(begin)

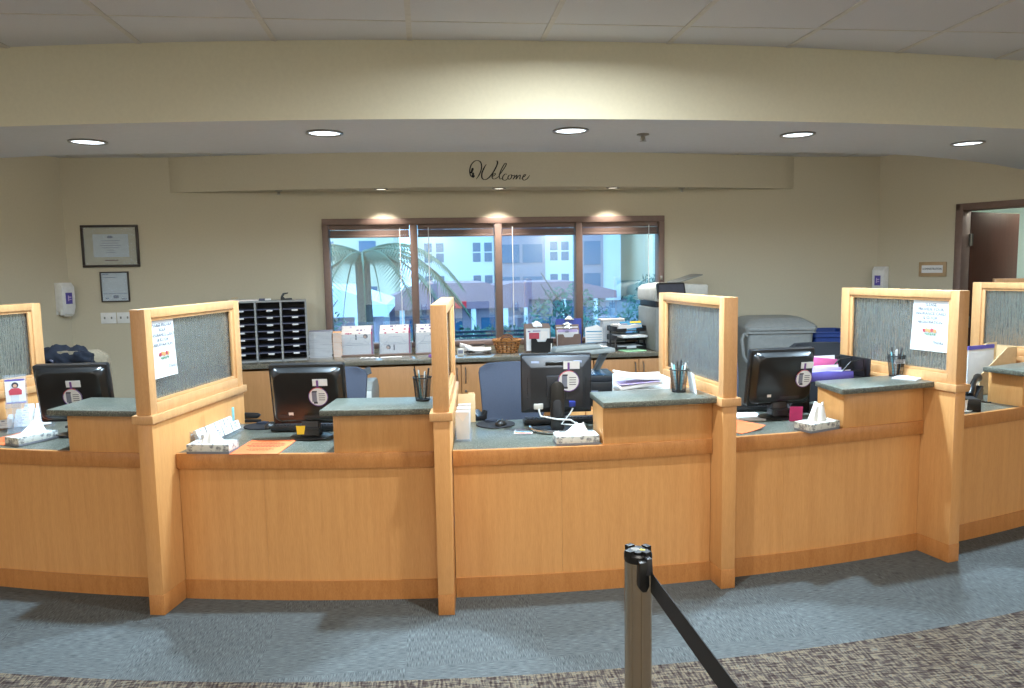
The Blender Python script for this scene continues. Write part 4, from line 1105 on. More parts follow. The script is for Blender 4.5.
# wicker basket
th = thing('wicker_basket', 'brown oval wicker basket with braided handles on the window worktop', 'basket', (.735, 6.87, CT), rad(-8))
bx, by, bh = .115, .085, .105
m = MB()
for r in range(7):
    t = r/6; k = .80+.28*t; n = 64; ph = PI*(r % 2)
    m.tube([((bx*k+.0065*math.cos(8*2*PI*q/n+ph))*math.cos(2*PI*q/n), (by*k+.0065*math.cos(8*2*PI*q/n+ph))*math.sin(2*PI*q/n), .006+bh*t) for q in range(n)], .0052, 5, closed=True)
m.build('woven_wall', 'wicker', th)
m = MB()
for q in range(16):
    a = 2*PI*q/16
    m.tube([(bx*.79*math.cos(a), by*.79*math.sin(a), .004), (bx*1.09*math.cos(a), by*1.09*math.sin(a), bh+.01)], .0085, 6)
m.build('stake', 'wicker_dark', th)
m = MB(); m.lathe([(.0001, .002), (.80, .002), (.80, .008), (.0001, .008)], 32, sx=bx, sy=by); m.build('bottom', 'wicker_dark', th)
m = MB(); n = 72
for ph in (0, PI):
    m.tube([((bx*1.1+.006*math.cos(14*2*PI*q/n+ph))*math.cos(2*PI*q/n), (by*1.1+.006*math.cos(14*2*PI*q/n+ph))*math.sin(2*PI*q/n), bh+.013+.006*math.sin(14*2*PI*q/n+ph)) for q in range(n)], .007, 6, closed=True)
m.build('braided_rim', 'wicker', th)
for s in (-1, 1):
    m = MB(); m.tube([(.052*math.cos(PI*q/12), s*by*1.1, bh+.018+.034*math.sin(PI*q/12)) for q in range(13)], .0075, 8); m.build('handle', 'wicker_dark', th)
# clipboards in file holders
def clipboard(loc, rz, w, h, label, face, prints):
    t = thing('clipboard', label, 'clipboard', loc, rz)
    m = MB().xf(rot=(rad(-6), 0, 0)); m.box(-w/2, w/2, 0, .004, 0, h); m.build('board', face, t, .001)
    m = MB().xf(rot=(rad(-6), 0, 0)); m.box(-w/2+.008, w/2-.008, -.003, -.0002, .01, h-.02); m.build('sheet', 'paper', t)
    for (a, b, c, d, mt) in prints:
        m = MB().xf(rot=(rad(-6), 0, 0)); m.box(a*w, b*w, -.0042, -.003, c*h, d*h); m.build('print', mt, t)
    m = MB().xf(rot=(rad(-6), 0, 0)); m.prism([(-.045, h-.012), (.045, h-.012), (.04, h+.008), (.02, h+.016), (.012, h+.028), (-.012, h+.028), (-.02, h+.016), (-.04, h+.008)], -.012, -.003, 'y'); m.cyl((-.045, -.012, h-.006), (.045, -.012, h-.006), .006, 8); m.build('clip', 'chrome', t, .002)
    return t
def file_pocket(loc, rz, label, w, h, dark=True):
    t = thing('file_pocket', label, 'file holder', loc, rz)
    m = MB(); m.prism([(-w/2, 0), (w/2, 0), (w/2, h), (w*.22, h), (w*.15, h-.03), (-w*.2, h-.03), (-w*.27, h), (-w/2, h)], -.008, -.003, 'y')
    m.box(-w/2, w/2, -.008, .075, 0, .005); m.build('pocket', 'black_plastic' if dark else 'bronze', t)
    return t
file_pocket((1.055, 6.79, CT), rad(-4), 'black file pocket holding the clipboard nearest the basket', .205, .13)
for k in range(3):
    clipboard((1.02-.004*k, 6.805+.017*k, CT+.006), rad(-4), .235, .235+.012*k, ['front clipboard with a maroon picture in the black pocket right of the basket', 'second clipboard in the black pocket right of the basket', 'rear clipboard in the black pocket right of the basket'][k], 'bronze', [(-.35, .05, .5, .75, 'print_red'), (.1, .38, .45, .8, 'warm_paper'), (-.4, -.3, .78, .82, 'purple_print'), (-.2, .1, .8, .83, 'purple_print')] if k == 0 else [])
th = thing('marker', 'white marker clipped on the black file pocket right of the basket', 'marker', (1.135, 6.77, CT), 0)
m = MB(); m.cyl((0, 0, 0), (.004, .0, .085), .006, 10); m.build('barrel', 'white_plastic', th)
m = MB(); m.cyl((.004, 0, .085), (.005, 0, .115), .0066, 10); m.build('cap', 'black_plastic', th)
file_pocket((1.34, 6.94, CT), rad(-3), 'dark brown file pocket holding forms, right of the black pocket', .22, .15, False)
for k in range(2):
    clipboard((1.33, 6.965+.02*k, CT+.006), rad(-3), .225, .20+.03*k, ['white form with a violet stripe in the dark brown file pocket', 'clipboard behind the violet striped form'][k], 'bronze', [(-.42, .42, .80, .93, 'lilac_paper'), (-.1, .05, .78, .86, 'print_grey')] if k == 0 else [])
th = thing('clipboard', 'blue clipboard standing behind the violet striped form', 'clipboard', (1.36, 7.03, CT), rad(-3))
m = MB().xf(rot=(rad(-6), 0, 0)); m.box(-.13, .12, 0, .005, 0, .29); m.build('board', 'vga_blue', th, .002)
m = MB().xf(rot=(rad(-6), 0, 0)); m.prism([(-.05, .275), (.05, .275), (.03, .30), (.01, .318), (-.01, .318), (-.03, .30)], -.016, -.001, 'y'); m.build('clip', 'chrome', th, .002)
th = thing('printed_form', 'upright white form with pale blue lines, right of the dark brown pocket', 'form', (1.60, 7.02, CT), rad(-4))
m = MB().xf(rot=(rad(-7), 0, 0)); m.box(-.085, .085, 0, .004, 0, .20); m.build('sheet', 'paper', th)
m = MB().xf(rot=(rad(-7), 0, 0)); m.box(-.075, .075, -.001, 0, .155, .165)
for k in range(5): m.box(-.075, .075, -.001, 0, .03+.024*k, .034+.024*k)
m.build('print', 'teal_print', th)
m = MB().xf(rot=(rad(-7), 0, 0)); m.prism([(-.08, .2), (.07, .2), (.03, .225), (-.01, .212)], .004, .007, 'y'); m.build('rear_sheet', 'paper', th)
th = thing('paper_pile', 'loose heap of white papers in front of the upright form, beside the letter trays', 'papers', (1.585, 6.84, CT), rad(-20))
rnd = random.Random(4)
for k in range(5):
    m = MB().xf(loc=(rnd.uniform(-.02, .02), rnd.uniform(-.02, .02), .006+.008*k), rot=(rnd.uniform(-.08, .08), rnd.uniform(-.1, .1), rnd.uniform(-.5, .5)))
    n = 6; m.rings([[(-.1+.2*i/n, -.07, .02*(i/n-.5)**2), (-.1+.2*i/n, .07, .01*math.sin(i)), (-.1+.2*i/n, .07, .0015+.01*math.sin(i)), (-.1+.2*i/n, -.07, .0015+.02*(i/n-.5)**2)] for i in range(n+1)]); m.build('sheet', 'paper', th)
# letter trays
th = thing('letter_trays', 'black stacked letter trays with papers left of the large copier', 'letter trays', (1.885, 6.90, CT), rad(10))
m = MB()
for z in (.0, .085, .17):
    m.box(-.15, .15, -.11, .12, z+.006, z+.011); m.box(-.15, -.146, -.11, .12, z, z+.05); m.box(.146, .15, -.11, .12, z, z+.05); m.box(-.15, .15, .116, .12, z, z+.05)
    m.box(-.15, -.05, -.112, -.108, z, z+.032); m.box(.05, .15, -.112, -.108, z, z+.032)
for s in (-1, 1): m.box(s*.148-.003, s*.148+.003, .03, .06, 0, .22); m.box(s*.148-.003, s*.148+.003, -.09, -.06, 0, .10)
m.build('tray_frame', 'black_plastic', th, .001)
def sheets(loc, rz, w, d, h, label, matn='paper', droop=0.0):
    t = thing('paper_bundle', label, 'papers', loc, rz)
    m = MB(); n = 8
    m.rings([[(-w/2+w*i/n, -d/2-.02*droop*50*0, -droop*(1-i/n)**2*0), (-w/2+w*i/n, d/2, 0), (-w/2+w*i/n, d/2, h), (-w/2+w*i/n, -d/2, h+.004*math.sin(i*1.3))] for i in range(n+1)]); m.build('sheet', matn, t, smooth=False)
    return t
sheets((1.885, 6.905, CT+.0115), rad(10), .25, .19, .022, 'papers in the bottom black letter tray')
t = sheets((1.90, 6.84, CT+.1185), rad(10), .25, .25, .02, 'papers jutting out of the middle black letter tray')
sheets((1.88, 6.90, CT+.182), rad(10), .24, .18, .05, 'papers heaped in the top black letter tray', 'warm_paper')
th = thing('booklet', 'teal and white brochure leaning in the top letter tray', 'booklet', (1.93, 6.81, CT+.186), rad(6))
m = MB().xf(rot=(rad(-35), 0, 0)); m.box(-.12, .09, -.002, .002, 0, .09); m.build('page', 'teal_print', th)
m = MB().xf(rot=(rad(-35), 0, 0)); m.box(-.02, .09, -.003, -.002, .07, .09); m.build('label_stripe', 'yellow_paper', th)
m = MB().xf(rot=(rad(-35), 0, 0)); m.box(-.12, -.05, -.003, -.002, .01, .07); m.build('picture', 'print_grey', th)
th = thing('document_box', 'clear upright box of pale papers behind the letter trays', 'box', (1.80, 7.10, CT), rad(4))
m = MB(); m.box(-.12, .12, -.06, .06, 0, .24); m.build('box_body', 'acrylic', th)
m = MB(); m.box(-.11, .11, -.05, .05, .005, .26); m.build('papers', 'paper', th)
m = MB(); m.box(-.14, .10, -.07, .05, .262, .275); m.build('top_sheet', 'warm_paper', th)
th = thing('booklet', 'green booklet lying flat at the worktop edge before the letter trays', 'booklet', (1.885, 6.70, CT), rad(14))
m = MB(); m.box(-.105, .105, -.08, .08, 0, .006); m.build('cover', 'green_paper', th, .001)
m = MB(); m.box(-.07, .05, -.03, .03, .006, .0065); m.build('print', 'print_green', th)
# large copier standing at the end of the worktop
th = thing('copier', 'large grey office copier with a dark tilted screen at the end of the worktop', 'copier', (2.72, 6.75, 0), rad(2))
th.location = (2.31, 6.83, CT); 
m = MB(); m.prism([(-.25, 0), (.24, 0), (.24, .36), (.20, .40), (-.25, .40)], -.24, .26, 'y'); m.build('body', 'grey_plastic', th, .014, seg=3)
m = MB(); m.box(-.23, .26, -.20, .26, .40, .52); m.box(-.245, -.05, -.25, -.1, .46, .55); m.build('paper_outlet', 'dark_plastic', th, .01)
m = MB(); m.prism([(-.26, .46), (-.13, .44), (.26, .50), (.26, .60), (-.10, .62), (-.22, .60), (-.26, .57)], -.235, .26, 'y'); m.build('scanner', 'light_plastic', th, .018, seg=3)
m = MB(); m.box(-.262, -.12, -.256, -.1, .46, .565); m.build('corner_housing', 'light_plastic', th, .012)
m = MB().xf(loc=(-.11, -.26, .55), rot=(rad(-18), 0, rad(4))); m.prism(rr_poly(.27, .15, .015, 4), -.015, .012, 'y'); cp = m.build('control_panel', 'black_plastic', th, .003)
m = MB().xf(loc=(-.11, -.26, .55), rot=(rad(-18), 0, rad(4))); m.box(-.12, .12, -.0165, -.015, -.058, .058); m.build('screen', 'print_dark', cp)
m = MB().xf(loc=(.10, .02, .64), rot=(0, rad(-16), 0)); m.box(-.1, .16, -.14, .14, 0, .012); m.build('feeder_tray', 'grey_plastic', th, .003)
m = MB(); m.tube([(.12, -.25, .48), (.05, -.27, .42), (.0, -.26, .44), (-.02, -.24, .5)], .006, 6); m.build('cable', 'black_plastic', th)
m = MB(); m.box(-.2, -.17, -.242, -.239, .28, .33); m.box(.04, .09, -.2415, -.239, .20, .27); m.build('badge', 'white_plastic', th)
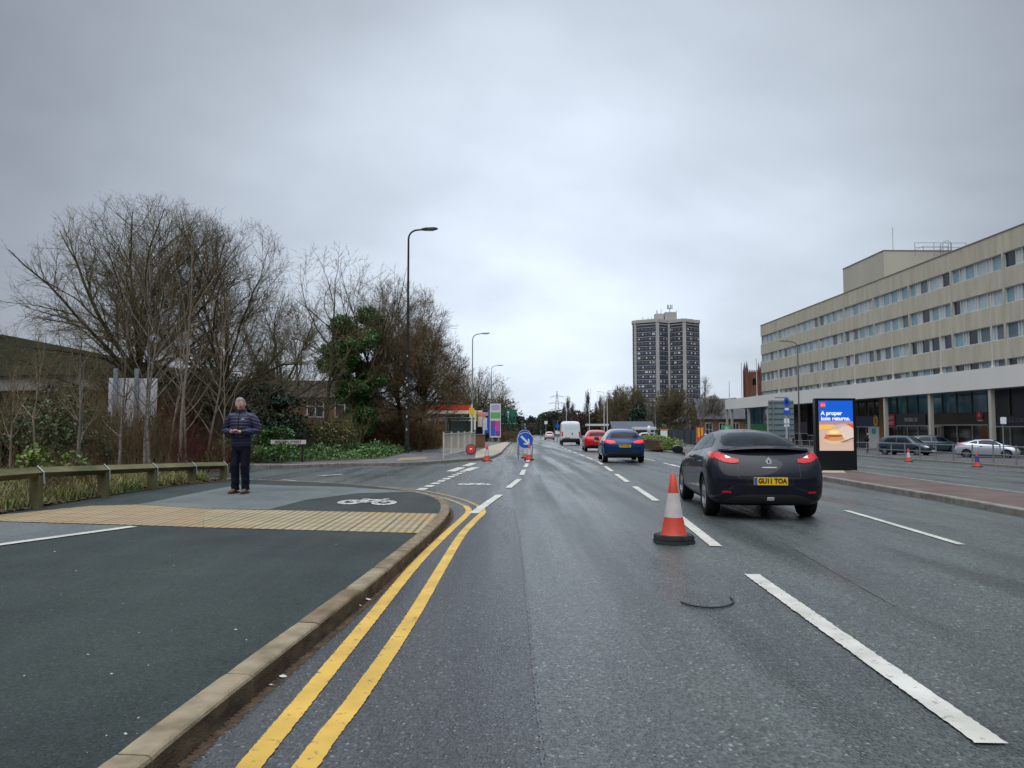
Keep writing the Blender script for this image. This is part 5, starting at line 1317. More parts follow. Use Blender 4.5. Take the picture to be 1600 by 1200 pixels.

(end)

Exercise aim> Copy out all lines that carry the word "Blender".

Answer to this task>
The Blender Python script for this scene continues. Write part 4, from line 1105 on. More parts follow. The script is for Blender 4.5.
Keep writing the Blender script for this image. This is part 5, starting at line 1317. More parts follow. Use Blender 4.5. Take the picture to be 1600 by 1200 pixels.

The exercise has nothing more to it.